Sapp and Kim hope to make as many trips to Augusta as possible in the time before the Masters, getting in crucial practice rounds to learn how the course plays.

Kim is a precise, controlled golfer. His strength is consistently hitting the fairway, and playing very smart golf. He was hopeful for a good run at the U.S. Amateur Public Links championship, based on the style of the Bryan Park course. The fairways are tight, punishing those who go for too much and get sloppy.

Kim, who had his mom in the gallery all week, felt he needed to play focused and remain confident. His ability to remain calm ultimately helped him win six straight match play rounds to take the title.

Kim's dad, Yong, is also usually part of his fan club at big tournaments, but he wasn't able to make it to the U.S. Amateur Public Links as he attended to the family restaurant in New Jersey.

Kim enjoys having his parents watch him play, even if they don't seem to handle the stress well.

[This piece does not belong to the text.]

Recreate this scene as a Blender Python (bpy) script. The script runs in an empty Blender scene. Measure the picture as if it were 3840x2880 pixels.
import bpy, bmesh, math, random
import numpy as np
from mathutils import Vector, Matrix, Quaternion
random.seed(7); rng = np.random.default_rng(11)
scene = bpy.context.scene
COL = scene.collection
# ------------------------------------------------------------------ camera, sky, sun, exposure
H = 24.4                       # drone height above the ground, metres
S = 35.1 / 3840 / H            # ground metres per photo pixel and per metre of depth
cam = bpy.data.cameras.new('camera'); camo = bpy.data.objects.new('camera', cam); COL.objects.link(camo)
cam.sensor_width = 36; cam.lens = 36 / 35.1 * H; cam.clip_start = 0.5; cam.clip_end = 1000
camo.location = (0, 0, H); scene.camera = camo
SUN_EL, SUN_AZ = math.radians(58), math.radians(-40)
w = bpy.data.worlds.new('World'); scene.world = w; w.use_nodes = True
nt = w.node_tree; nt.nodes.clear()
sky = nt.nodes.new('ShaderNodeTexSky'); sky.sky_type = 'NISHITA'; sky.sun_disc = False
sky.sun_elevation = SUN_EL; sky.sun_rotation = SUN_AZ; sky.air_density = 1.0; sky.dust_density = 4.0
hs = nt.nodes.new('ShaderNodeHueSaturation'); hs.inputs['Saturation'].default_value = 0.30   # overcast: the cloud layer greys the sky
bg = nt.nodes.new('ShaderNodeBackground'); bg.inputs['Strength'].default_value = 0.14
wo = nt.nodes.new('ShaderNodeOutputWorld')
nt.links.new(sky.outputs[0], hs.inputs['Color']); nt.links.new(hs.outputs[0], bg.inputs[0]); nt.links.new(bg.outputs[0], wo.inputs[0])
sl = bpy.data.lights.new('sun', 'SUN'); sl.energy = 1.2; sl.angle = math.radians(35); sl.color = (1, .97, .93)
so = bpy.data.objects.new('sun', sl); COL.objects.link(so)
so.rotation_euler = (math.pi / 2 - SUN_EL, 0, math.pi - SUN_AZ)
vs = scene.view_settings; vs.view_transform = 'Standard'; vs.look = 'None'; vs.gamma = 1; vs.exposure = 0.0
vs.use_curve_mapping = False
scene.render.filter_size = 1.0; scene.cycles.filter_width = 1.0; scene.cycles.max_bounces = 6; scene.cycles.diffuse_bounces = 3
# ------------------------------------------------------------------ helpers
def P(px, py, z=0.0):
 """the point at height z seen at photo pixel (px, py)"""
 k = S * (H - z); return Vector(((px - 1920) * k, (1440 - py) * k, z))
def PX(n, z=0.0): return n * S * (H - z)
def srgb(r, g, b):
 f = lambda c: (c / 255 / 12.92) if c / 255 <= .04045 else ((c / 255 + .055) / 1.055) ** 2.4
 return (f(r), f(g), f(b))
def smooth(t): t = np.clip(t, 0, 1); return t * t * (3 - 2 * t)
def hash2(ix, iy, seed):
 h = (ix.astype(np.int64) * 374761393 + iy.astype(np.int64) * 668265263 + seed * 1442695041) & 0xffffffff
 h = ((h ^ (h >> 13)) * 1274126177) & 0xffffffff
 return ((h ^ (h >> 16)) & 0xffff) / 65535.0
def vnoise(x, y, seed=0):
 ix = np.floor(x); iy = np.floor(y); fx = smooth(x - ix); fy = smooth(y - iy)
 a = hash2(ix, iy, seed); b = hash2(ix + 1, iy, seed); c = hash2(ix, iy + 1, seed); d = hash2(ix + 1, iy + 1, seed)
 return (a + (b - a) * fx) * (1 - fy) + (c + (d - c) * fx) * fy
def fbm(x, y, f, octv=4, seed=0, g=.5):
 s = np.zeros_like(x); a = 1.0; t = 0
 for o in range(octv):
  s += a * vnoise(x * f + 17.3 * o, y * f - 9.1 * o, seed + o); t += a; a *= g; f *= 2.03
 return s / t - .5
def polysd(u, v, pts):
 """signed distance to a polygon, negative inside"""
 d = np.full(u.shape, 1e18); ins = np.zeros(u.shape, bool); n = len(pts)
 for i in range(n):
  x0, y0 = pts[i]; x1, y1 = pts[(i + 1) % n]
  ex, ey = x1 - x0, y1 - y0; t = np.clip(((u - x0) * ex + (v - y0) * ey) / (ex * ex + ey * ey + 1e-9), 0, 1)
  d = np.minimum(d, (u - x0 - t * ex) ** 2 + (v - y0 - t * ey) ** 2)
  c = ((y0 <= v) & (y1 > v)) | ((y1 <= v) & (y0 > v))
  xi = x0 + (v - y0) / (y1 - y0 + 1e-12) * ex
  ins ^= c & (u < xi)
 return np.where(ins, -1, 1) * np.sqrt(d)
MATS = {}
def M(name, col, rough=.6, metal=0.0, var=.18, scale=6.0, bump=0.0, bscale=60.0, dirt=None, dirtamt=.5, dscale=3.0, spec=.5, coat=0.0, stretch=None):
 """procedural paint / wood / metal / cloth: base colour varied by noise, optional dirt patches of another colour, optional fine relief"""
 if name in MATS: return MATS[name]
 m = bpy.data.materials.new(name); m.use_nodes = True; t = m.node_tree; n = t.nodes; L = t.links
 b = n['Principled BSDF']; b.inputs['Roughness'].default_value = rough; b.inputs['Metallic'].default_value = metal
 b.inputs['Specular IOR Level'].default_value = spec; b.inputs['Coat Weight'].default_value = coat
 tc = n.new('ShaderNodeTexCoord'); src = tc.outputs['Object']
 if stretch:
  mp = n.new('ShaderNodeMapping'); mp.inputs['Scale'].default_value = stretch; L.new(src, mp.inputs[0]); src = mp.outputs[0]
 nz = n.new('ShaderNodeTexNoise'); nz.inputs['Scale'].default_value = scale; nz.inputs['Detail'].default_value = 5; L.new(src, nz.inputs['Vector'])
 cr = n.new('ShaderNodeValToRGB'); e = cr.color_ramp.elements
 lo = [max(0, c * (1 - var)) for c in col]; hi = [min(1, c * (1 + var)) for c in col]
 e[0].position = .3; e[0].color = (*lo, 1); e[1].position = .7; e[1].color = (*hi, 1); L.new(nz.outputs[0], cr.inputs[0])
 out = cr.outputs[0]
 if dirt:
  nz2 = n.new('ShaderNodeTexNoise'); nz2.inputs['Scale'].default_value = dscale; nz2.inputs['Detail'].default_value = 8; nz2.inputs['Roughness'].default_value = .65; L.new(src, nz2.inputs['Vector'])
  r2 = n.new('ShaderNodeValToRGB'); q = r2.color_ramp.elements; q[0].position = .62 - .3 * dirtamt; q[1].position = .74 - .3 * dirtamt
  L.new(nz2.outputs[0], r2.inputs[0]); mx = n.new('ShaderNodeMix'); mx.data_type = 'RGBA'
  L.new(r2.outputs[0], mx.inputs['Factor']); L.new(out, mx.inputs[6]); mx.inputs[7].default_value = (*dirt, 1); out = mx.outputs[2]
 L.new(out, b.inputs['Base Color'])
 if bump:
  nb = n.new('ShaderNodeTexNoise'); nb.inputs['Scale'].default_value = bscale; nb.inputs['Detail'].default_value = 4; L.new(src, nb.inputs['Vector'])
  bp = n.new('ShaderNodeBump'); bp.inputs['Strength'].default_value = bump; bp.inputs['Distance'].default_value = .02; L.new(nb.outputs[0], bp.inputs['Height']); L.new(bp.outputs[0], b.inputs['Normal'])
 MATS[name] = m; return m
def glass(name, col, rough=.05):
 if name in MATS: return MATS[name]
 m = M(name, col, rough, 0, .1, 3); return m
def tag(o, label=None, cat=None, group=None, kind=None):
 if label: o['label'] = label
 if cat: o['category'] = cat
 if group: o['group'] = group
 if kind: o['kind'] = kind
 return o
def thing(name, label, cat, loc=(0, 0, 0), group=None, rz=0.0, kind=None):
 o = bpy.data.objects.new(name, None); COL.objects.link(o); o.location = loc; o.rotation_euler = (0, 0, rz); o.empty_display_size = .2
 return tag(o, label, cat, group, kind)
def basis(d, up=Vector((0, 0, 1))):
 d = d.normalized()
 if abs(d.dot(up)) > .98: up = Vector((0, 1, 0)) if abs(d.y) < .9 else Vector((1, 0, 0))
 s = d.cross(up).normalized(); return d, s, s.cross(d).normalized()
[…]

"Every time I looked over at my mom, she had her head down and was praying," Kim said. "I don't think she was praying that I was going to make a birdie or par, she prays for me to have the strength to do my best no matter what. That brings me comfort. My dad gets really nervous too, but he's a little better at not showing it all the time."

And what will happen to Kim's parents when he tees off at the Masters?

"Wow. That's going to make them super, super nervous, I hadn't even considered that yet," Kim said, adding a laugh. "I think they're going to be stressed out, but really happy too. Having me play in the Masters, while I am still here at Michigan, is a really happy, unexpected surprise. We're going to take it all in together."